La preuve de travail est le mécanisme fondamental qui permet d’arriver à un consensus que nous appellerons ‘de solidité’. Une compétition/loterie par lequel les mineurs – certains nœuds du réseau – se donnent librement du mal pour tenter de résoudre des puzzles cryptographiques longs et fastidieux et ainsi pouvoir écrire les transactions sur le registre. En résolvant ces puzzles, ils ajoutent ainsi de nouveaux blocs à la blockchain et gagnent des bitcoins. Cette preuve de travail est conçue pour être difficile à effectuer par les mineurs, mais très facile à vérifier par le reste du réseau. De la sorte, elle contribue à le sécuriser en rendant trop coûteuse et hasardeuse pour un attaquant toute tentative de modifier la blockchain (i.e. changer le contenu des transactions).

Le registre blockchain


En suite logique, ce qui permet à Bitcoin d’adresser le problème des généraux byzantins, c’est la transparence et l’immutabilité de sa blockchain, ce registre public et partagé qui enregistre l’ensemble des transactions effectuées sur le réseau Bitcoin depuis sa genèse. Chaque nouveau bloc ajouté à la blockchain par un mineur contient un ensemble de transactions qui sont transparentes à l’ensemble du réseau.
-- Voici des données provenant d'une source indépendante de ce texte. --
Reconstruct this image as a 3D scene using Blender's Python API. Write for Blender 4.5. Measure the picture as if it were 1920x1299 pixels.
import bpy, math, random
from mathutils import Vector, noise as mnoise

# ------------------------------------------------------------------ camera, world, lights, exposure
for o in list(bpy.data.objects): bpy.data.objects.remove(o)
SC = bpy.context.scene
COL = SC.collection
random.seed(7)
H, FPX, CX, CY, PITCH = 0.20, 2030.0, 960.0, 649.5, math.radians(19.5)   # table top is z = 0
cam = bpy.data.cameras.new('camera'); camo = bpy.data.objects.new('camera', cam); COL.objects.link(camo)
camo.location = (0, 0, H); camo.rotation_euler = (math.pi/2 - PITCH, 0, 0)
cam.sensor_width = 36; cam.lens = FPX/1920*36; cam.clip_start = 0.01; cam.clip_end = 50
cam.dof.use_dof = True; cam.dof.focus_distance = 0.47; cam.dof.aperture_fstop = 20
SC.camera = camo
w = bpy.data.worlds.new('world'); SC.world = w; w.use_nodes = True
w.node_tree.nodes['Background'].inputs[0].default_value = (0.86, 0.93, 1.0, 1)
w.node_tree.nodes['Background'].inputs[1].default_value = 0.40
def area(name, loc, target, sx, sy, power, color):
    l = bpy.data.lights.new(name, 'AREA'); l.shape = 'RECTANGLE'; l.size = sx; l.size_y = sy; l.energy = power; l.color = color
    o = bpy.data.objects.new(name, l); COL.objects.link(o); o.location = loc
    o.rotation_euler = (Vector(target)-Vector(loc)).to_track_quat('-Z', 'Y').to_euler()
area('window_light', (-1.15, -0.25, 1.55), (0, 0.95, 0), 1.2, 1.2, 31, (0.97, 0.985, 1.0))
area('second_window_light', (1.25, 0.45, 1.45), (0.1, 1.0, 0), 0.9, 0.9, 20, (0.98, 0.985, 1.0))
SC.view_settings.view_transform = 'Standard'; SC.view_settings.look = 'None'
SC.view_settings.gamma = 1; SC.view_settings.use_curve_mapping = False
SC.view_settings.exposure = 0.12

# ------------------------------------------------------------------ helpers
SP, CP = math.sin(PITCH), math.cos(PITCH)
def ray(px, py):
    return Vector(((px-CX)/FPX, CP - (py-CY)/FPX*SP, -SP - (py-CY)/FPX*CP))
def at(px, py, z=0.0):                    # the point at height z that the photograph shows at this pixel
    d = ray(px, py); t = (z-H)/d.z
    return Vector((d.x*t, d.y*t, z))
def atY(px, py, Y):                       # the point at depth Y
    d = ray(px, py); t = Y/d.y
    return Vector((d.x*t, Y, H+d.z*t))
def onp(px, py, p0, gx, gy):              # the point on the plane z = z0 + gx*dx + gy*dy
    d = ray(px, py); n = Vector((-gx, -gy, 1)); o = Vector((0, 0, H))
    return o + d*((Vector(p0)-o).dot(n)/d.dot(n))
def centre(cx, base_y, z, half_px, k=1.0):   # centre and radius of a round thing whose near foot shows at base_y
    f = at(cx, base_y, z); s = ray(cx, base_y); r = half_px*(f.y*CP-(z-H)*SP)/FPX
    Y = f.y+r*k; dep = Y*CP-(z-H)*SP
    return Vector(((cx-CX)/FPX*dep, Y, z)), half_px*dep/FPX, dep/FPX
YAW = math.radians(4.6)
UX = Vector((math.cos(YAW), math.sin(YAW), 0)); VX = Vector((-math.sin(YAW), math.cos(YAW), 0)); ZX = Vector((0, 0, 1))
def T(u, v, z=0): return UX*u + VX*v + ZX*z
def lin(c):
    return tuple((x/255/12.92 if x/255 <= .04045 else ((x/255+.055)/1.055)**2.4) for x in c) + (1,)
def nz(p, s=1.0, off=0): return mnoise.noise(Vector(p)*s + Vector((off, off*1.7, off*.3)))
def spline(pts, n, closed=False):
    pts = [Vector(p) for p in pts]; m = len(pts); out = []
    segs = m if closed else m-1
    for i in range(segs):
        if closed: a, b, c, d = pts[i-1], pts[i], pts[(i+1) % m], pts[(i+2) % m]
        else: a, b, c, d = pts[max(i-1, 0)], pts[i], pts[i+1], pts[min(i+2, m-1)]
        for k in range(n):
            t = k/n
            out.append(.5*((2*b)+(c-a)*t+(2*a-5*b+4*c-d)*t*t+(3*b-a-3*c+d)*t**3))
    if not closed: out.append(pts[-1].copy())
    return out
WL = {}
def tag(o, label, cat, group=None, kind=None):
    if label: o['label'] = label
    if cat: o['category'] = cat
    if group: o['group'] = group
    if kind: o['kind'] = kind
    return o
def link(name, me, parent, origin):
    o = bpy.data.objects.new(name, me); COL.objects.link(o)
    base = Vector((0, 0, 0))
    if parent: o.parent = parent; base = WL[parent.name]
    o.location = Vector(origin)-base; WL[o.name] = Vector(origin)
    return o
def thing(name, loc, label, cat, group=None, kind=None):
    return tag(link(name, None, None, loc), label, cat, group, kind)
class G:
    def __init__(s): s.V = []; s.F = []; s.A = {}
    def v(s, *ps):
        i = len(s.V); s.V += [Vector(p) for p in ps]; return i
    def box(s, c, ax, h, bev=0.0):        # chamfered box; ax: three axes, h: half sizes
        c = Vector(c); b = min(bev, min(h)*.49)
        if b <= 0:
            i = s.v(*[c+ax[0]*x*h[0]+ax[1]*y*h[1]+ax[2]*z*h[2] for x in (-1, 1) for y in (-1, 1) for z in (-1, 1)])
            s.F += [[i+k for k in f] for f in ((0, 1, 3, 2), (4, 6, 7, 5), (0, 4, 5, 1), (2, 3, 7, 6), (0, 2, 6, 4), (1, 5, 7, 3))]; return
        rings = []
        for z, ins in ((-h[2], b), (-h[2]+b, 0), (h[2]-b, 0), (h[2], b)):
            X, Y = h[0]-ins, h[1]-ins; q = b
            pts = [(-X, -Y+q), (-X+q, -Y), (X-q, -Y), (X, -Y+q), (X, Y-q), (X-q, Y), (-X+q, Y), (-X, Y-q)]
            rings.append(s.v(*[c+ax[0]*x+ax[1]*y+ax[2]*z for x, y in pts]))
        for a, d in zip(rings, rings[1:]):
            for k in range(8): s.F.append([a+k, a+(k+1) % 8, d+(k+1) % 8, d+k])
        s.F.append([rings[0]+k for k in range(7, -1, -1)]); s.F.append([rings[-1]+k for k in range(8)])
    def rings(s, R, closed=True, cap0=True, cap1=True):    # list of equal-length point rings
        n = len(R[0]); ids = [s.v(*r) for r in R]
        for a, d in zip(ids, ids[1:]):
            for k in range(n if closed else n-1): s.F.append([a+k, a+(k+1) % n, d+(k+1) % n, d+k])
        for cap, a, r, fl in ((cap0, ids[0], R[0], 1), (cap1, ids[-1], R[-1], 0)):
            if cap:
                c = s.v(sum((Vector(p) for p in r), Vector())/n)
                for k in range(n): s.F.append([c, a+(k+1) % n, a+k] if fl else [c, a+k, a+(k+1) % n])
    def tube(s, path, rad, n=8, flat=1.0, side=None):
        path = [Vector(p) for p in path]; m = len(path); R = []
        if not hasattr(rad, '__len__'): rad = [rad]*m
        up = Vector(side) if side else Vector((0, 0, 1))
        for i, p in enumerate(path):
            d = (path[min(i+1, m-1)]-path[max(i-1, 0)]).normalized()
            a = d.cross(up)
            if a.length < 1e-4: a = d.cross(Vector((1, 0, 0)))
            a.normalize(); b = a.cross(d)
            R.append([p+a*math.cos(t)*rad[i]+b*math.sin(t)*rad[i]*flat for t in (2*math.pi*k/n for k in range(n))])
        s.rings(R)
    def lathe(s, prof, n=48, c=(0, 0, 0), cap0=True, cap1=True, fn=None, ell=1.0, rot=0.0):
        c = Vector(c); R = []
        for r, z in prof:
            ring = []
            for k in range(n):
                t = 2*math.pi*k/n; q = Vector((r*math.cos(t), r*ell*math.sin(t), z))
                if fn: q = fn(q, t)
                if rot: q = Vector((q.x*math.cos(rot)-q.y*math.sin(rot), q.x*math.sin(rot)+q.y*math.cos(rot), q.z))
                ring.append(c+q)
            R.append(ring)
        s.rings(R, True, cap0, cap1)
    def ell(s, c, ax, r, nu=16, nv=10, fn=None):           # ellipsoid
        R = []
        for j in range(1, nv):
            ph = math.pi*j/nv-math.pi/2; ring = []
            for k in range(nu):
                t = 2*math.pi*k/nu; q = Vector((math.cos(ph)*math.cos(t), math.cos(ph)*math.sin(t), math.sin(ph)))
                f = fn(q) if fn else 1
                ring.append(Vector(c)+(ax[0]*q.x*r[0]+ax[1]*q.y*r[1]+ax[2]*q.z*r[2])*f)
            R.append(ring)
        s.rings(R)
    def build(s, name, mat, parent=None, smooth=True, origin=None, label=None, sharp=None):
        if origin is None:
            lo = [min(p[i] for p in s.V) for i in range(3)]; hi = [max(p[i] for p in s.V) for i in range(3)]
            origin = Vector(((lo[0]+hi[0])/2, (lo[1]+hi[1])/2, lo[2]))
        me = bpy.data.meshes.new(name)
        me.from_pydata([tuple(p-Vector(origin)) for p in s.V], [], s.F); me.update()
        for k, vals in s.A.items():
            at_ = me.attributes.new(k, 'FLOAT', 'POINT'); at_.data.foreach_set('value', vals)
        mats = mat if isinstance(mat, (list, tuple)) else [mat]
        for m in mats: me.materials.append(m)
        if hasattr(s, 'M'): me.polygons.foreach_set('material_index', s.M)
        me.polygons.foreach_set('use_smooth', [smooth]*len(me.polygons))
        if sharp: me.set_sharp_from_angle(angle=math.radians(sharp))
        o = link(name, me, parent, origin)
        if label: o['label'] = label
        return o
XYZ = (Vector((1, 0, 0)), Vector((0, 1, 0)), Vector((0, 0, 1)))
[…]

Cette transparence permet à tous les nœuds de vérifier l’exactitude des transactions et de s’assurer que les règles du protocole Bitcoin ont bien été respectées. Grâce à la preuve de travail, dès qu’une transaction est enregistrée dans un bloc, elle ne peut plus être modifiée ou effacée sans refournir cet effort extrême, ce qui garantit l’intégrité des données et renforce la confiance. Cette immutabilité est bien évidemment indispensable car elle empêche toute manipulation ou falsification des données de transaction. En rendant les transactions irréversibles et permanentes, la blockchain Bitcoin offre la garantie que les décisions prises par le réseau sont définitives et ne peuvent pas être remises en cause.

La faiblesse et le contournement

Mais au début de son document fondateur, le créateur de Bitcoin relève que cette combinaison de procédés n’est valable que tant qu’une majorité de la puissance de calcul sur le réseau ne collabore pas pour l’attaquer. De fait, en tant que tel, Bitcoin ne contrecarre pas une hypothèse selon laquelle la majorité des généraux seraient des traîtres qui s’allieraient contre quelques honnêtes restants. C’est sa faiblesse théorique. Mais il contourne cette hypothèse.

Petit regard sur la théorie des jeux…

Un bref coup d’œil sur cette part très sérieuse des mathématiques permet de comprendre pourquoi les participants respectent et suivent les règles du protocole Bitcoin. Tout le monde est incité à agir honnêtement, soit pour profiter simplement de son usage, soit pour obtenir une récompense. Les intérêts de l’individu et du groupe sont en permanence alignés. Quant aux différents modes d’attaque et leurs coûts potentiels, ils rendent les tentatives de tricherie impossibles à dissimuler et non rentables économiquement.

En résumé

Bitcoin constitue une solution de contournement élégante au problème des généraux byzantins, c-à-d au problème de la confiance dans les réseaux informatiques. En combinant le système distribué, la cryptographie, la preuve de travail et un registre immuable motivé par la forte incitation économique, il établit un consensus dont la fiabilité et la robustesse sont inédits. En délégant à tous la vérification des transactions et en rendant les attaques hasardeuses et économiquement non viables, Bitcoin nous montre comment la théorie des jeux et la cryptographie peuvent être employées pour instaurer de la confiance sans autorité.

Un nouveau modèle du genre…

Les implications de cette découverte sont vastes et vont au-delà du simple usage monétaire pour s’adresser également aux nombreux domaines où la sécurité et la confiance sont essentielles. Bitcoin n’est ni plus ni moins que leur ‘victoire byzantine’.